There is a heavy element of the survivalist in Prophet; survival’s never a sure thing, there is a lot of travel, and it’s all narrated with a minimum of dialogue and mostly narration captions. It’s one half old-school sci-fi pulp story, and one half the world’s most bizarre nature documentary, like Mutual of Omaha’s Wild Kingdom taking a stroll through the D&D Monster Manual.

John is frequently shown eating whatever he comes across, a potent reminder of how life is cruel in this future; John and his various duplicates live lives where they are constantly avoiding and exploiting the systems around them, but none of them are ever fully at peace within them.




The art team --- with line art by Simon Roy, Farel Darlymple, and Giannis Milonogiannis, and colors by Richard Ballerman, Brandon Graham and Joseph Bergin III --- is the equal of Brandon Graham’s script.

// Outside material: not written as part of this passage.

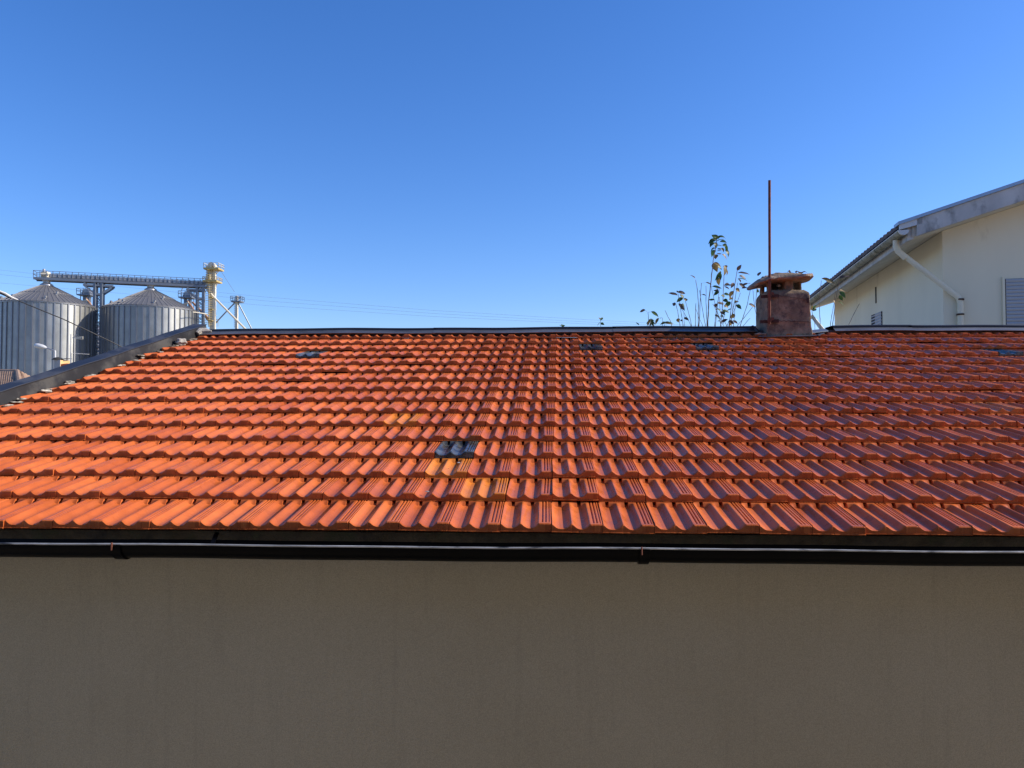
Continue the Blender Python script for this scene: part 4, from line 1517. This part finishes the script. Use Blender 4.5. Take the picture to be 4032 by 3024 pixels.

Graham, it should be noted, often shares story co-credit with the artistic collaborators on Prophet, and occasionally all credit is given to the artist --- and it’s not hard to see why. Beyond professional courtesy, the storytelling would not be what it is without their efforts.




Every alien, be it a fungus from space, insectile people worshipping gods, or hyper-adaptive jelly, evokes a sense of pages of hidden details, supporting the idea from outside our view, like the foundation of a building we never get to see.

This world is never clean or sterile, even on board the spaceships; everything is wet and mushy. The first thing John Prophet does is barf up his survival kit. Arms are lost, scars are gathered, and sometimes, someone’s just got to have sex with a bug to complete the mission.




Special mention must also be given to the letterer, Ed Brisson, who works with the art and coloring teams to match sound effects to the art, and goes the extra mile to use special lettering techniques to convey a sense of mood or distance, such as when alien speech is show in a word balloon with a translation awkwardly overlaid on top of it.

Lettering, even more so than coloring (and Prophet’s colors are never less than the equal of the rest of its collaborators’ skills) is an unappreciated art form, and Prophet gives us a glimpse of what it can achieve.




One thing that sticks out is that, of all people, the robot called Diehard from Youngblood shows up. I have never read Youngblood  but since I stepped into a comic book store more than twice in the early '90s, I know of him. He’s the guy with the cables around his armpits who’s named after a car battery. Seeing him in the pages of Prophet --- and the fact that this revival starts with a brand new issue #21 --- is a reminder of the goofier origins of Prophet. Having a character that is so '90s down to the bones actually feels out of place in the heavily pulpy universe of the revived Prophet.

It’s not a dealbreaker, though. Robots will always have a place in science fiction, even when they start to fall in love with lizard assassins.




Also of note is that starting with the second issue, a cavalcade of fantastic writers and artists tell brief backup stories that are all sci-fi themed. They may or may not tie into the world of Prophet, but given the staggering vastness of the world, across expanses of time and space that are beyond human comprehension, they may as well be. They’re a fantastic place to find out if you have a new favorite up-and-coming writer or artist.

There’s the old saying in comics that there are no bad characters, merely ones that haven’t had a chance to shine yet. This revival of Prophet is one of the best examples of that --- smart, ambitious, sprawling, never talking down to its audience for a minute, it’s a comic everyone should at least try, if they’re curious about sci-fi, the potential of half-forgotten comics characters, or just really good comics in general.